The state of MariaDB in the context of CoreELEC

MariaDB started as a drop-in replacement server database for MySQL many years ago but it has clearly outgrown that fame. Over the years, independent development has made it feature richer than MySQL but also incompatible in some ways.

There has also been a friendly rivalry between the two brands when it came to performance and in comparisons MariaDB came out head first for quite some time. Unfortunately, not anymore. The 10.3 branch was the last one to be fit for production environments, IMHO. The 10.4 (1) and 10.5 (2) branch were plagued by performance problems introduced by too many new features which were not mature enough for commercial use, again IMHO. 10.5.6 which is expected for October 30th, 2020, might fix the latest performance bug but judging from the ongoing discussion at the Jira ticket (2) the team is still trying to get its bearing. At the moment, I would recommend to stick with the 10.3 branch and wait for 10.6 to be released. Or go with the latest MySQL 8.x

Now, those of you who use Kodi and CoreELEC and who updated their MariaDB to 10.5 might have run into some problems. The one that is most prominent has to do with page compression. This is a feature that is now enabled by default by MariaDB and comes with a change in table structures. There is an unfortunate side effect where Kodi is concerned that may lead to video and music objects being corrupted. Users have reported titles being shown as “0” and nothing else. That issue could be fixed most of the times by simply rescraping the source folders after which the objects were shown normally again.
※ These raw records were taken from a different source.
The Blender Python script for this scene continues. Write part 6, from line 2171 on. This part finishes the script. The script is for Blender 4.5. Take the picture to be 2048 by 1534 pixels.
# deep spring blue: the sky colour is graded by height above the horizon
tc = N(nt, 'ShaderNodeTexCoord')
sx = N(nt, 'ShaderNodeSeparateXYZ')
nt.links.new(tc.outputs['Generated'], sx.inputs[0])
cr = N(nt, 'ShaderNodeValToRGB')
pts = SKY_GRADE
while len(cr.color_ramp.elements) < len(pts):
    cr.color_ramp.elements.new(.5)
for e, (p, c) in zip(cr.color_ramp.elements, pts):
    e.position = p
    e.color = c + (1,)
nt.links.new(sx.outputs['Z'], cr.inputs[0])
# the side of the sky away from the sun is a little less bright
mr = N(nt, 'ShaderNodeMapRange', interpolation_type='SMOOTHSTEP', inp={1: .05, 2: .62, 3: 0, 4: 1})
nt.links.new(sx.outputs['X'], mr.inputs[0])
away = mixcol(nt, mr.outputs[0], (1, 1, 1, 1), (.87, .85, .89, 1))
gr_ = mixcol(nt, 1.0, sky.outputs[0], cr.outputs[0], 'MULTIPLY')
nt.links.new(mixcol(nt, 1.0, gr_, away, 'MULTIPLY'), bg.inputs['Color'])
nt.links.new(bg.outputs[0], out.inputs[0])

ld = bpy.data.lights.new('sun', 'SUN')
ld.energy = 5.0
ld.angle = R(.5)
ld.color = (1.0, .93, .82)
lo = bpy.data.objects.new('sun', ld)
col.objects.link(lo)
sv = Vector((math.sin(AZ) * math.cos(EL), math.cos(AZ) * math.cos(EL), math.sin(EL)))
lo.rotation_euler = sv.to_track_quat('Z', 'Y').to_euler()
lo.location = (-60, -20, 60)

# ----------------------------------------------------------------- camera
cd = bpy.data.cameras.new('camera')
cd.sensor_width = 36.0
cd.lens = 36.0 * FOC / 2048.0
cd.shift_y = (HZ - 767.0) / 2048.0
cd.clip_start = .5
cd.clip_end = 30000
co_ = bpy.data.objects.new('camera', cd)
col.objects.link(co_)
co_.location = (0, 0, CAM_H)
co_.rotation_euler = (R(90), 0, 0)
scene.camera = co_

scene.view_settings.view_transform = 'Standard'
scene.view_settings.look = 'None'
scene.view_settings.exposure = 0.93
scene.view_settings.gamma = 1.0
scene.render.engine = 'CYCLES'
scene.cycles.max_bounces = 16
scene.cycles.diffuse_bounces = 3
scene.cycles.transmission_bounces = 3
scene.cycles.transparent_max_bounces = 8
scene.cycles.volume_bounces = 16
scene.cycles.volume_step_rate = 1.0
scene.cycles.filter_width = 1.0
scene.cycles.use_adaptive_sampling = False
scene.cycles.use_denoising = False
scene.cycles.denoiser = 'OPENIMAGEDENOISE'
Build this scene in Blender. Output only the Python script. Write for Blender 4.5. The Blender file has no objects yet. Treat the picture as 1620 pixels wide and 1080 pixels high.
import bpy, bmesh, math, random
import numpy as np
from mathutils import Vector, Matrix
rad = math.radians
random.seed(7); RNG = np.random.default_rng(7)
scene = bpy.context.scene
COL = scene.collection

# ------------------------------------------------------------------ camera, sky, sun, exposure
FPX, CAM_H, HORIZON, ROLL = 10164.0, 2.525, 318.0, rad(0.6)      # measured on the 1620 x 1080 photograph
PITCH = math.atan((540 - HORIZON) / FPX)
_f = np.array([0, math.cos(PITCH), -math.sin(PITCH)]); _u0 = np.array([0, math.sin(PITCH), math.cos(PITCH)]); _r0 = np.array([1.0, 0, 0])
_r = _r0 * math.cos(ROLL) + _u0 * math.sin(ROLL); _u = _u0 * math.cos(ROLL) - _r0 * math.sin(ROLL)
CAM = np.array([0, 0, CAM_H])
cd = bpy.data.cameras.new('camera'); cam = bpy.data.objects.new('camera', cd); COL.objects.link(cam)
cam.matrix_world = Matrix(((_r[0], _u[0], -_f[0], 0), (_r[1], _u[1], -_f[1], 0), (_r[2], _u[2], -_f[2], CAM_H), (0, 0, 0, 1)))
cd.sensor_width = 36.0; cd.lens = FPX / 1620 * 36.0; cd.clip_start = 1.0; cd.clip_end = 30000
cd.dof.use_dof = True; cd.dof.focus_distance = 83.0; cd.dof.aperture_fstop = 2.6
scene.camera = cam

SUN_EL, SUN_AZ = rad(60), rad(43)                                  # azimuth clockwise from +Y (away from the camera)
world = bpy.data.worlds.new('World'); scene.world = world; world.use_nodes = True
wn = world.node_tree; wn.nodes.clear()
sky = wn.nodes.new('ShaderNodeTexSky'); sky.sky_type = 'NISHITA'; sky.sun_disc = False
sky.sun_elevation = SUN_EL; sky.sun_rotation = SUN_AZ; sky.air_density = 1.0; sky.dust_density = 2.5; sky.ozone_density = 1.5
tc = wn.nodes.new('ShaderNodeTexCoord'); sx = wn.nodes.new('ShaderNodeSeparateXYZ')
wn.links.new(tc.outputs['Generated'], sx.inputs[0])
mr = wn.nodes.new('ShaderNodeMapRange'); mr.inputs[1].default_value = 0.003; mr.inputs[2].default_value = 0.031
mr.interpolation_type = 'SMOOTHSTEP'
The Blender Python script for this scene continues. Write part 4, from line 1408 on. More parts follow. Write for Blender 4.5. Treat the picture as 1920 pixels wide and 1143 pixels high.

You may work around these problems by deactivating compression at the expense of some speed. Obviously, compressed data uses less bandwidth but more CPU which isn’t a problem nowadays. Compression is used in two places, at the application level by Kodi itself and at the server level by MariaDB.

You may switch data compression used by Kodi in advanced settings in this manner:

<advancedsettings> 
	<videodatabase>
		<compression>false</compression>
	</videodatabase>
	<musicdatabase>
		<compression>false</compression>
	</musicdatabase>
</advancedsettings>

You may switch page compression used by MariaDB (and that is the important part) via your my.cnf (Linux) or my.ini (Windows) file:

[mysqld]
innodb_compression_default=OFF

Team Kodi has tried to mitigate the issue by issuing a patch for the MariaDB database connector. Unfortunately, the patch does not adress all underlying issues and even more unfortunately, it is not compatible between Windows and Linux/Android versions. Team CoreELEC had adopted the patch at one point which led to users reporting that their library now was seemingly empty (it wasn’t but Kodi couldn’t retrieve it properly). Rescraping an empty library wasn’t possible.

Team CoreELEC decided to remove the connector patch again as to minimize having to give unnecessary support. This led to new problems for those users who had both Windows and Linux based problems and had InnoDB compression set to on. If the library was scraped by the Windows installation the objects there would be fixed but shown with “0” titles in CoreELEC. On the other hand, scraping the library in CoreELEC would lead to titles shown as “0” in Windows - again, only with InnoDB compression set active on the server. Therefore I have asked Team CoreELEC to add the patch again.

WITH the connector patch this “ping pong effect” doesn’t occur. On the other hand, WITH the connector patch some users may experience the problem that their library in CoreELEC might be shown as empty. This requires a one-time fix after which you can use your library on any Kodi OS normally: You will need to log on to your MariaDB server (for example with the bundeled GUI “HeidiSQL”) and run maintenance on all Kodi database, that is everything that has VIDEO and MUSIC in its name. I have run everything that is available one after another: “Check”, “Analyse”, “Checksum”, “Repair” and “Optimize”. MariaDB will report some errors which is normal because not all tables support all operations. You can safely ignore any errors. Afterwards, your database should be accesible again in Kodi and you should’t have any problems in the future.

For instructions on how to run maintenance on your MariaDB tables via HeidiSQL, please use Google, but frankly, if you don’t already know how to do that you probably shouldn’t use a central database solution for Kodi…

Any further support questions specifically concerning the connector patch - after it has been re-instated - will be addressed by me. Any other questions regarding the general use of MariaDB, please open a new thread so others can help.